Spot West Texas Intermediate crude had a lousy last week, collapsing 9.1 percent as well as losing both 50- and 200-day moving averages.
On a closing basis, it also lost the rising trend line from the lows of February last year when oil bottomed at $26.05/barrel. On an intraday basis, it is sitting on that trend line (Chart 1).
Last week’s action preceded 12 straight weeks of doji-filled consolidation. Bulls were hoping this was part of a continuation pattern. After it bottomed in February last year, WTI had more than doubled. The sideways action also occurred above support at $52, which the bulls consistently defended – until last week. All along, they could never convincingly take out resistance at $54-plus. Nor could they take advantage of a potentially bullish inverse head-and-shoulders formation.
Now that the consolidation has been resolved with a breakdown, a question arises as to where to from here?
Not surprisingly, XLE, the SPDR energy ETF, tends to track crude oil. It so happens that this time around it led the decline in crude. The ETF peaked on December 12 last year, even as oil had just begun to go sideways (dashed vertical line in Chart 2). XLE has been trading within a declining channel since.
From this respect, the ETF is worth watching. It closed Friday just under the 200-day moving average. The 50-day and shorter-term averages are still pointing lower. So even if it begins to attract bids, it will take time for it to stabilize.
Ditto with oil. It closed under the 200-day last Friday.
It is hard to pin down on what exactly caused the crude selloff last week. It sold off big on Wednesday, when the weekly EIA report showed U.S. crude inventory continued to build.
In the past several weeks, although crude inventory had been persistently accumulating, traders focused on declining stocks of both gasoline and distillates, which respectively peaked at 259.1 million barrels (February 10, a record high) and 170.7 million barrels (February 3, highest since October 2010). Last week, they fell 6.6 million barrels to 249.3 million barrels and 2.7 million barrels to 161.5 million barrels, in that order. But the fact remains that they remain elevated (Chart 3).
How oil trades near term is likely a function of how non-commercial futures traders behave. They are heavily net long WTI futures.

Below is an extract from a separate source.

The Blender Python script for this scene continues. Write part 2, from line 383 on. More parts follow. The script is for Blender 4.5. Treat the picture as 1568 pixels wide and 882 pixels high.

As of last Tuesday, non-commercials were net long 531,989 contracts, down slightly from record high 553,981 contracts in the prior week. In Wednesday through Friday last week, spot WTI dropped 8.8 percent with high volume, slicing through support. This has all the footprint of big money leaving.
Non-commercials have been gradually building since oil bottomed in February last year (Chart 4). They probably cut back last week. We will find out when latest numbers are reported this Friday. But last week’s price action and loss of support has the potential to continue to negatively impact their psyche, raising odds that they would continue to unwind.
In this scenario, worse, the next level on spot WTI ($48.49) to watch is $42, which is where it traded last November, and can be extended as far back as May 2004. That low was before OPEC reached an agreement on November 30 last year to cut production, which led to a 9.3-percent rally in that session to $49.44. Which means oil currently is trading lower than that reaction high.